L'affaire Manaudou - Lucas attire l'attention sur les méthodes utilisées dans les milieux d'entraînement sportif. Des méthodes parfois tout à fait inacceptables comme l'explique un article du journal Le Monde.

Laure Manaudou, 20 ans, la meilleure nageuse française de tous les temps, quitte son club de Canet-en-Roussillon pour aller s'entraîner en Italie, près de son amoureux

, le nageur italien Luca Marin. Pour son entraîneur, c'est "parce qu'elle a envie de moins travailler : elle fuit le travail".

En quelques années, la charge de travail de la nageuse avait considérablement augmenté, passant de cinq à dix-sept kilomètres de nage chaque matin. "À ce rythme-là, j'allais exploser" avait-elle déjà dit.

Philippe Lucas ne s'est jamais embarrassé de scrupules pour "motiver" sa championne, commente Le Monde. A la télévision, on l'a vu sermonner la jeune femme, tête baissée, et l'enjoindre fermement de rentrer chez elle plutôt que de gâcher une séance d'entraînement.

Philippe Lucas a-t-il abusé de son ascendant sur sa protégée ? Pas si sûr répond toutefois Le Monde.

"De tout temps, la question s'est posée de savoir jusqu'où un coach pouvait aller pour motiver ses "troupes". Ce n'est sans doute pas un hasard si le sport a toujours fait sien le langage militaire et si les termes de "combat", "stratégie", "engagement" et autres "offensives" appartiennent au langage des vestiaires.

Certains entraîneurs usent d'ailleurs de méthodes qui prennent à la lettre les emprunts guerriers. Fin 2005, Rohan Taylor, un préparateur physique de la marine royale australienne, avait pris en charge la préparation des quinze nageurs sélectionnés pour les Jeux du Commonwealth. Dans son programme, les athlètes - dont certains n'avaient que 16 ans - étaient notamment soumis à un simulacre d'exécution, pistolet contre la tempe, en même temps qu'à l'obligation de ramper à terre.

L'affaire n'avait pas ému les responsables de cette préparation jugée "positive" (...). Les photographies des nageurs en larmes publiées dans la presse australienne avaient pourtant donné une image moins "positive" à cet épisode.
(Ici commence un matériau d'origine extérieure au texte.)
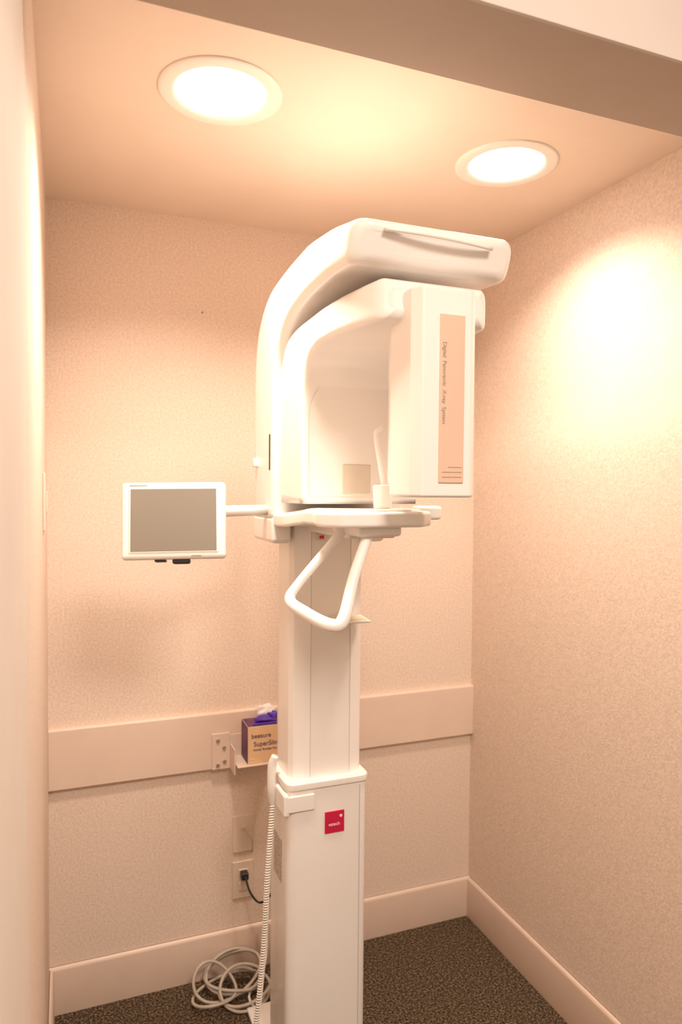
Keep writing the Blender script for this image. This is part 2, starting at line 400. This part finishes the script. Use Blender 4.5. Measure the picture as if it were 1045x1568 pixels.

(...) Plus récemment, Le Monde a reçu un courriel teinté d'inquiétude et de révolte : "Dans l'exercice de ma profession, j'ai été amené à rencontrer deux jeunes filles issues du pôle espoirs de judo féminin de Poitiers. Toutes deux l'avaient volontairement quitté suite à ce qu'il est convenu d'appeler des mauvais traitements, expliquait le conseiller d'orientation d'un lycée professionnel lyonnais. La première m'a parlé de "pompes" jusqu'à épuisement dans la boue. Plus grave, la seconde, après un échauffement jugé trop peu dynamique par l'entraîneur, a été prise par celui-ci en étranglements répétés. Chaque fois qu'elle perdait conscience, elle était fermement ranimée et la séance reprenait, les autres membres du groupe étant réunis en cercle pour assister à la punition. "J'ai cru que je mourais", m'a-t-elle dit. (...) Contactées par Le Monde, les jeunes filles n'ont pas souhaité s'exprimer sur le sujet."

"Pour Jean-Pierre Famose, professeur de sciences et techniques des activités physiques et sportives (Staps) à l'université de Pau, certains exemples "sont des abus personnels qui n'ont plus rien à voir avec la motivation", tout en reconnaissant qu'"il y a énormément de comportements autoritaires dans l'encadrement des sports".

L'universitaire, notamment auteur d'une étude sur "la motivation en éducation physique et en sport", souligne, toutefois, les conditions particulières du judo, un sport où les sportifs sont soumis à un "stress physique et à une nécessaire capacité de résistance à la douleur".

Il y a au sein de l'Insep (Institut national d'éducation physique et sportive) des codes déontologiques "qui rendent ces pratiques inacceptables, d'autant qu'il s'agit de mineurs. De tels comportements déviants doivent être sanctionnés", explique Alain Fournier, chercheur au laboratoire de psychologie et d'ergonomie du sport à l'Insep.

(...) D'autres approches existent, notamment au sein de l'Insep, où sont menés des programmes de préparation destinés à surmonter le stress. "Nous travaillons sur l'aptitude à la concentration, à la relaxation, sur la gestion des émotions. On s'en sert pour préparer les compétitions dans les moments qui précèdent le match", explique Alain Fournier. "Le problème est que beaucoup d'entraîneurs les jugent inefficaces", déplore Jean-Pierre Famose."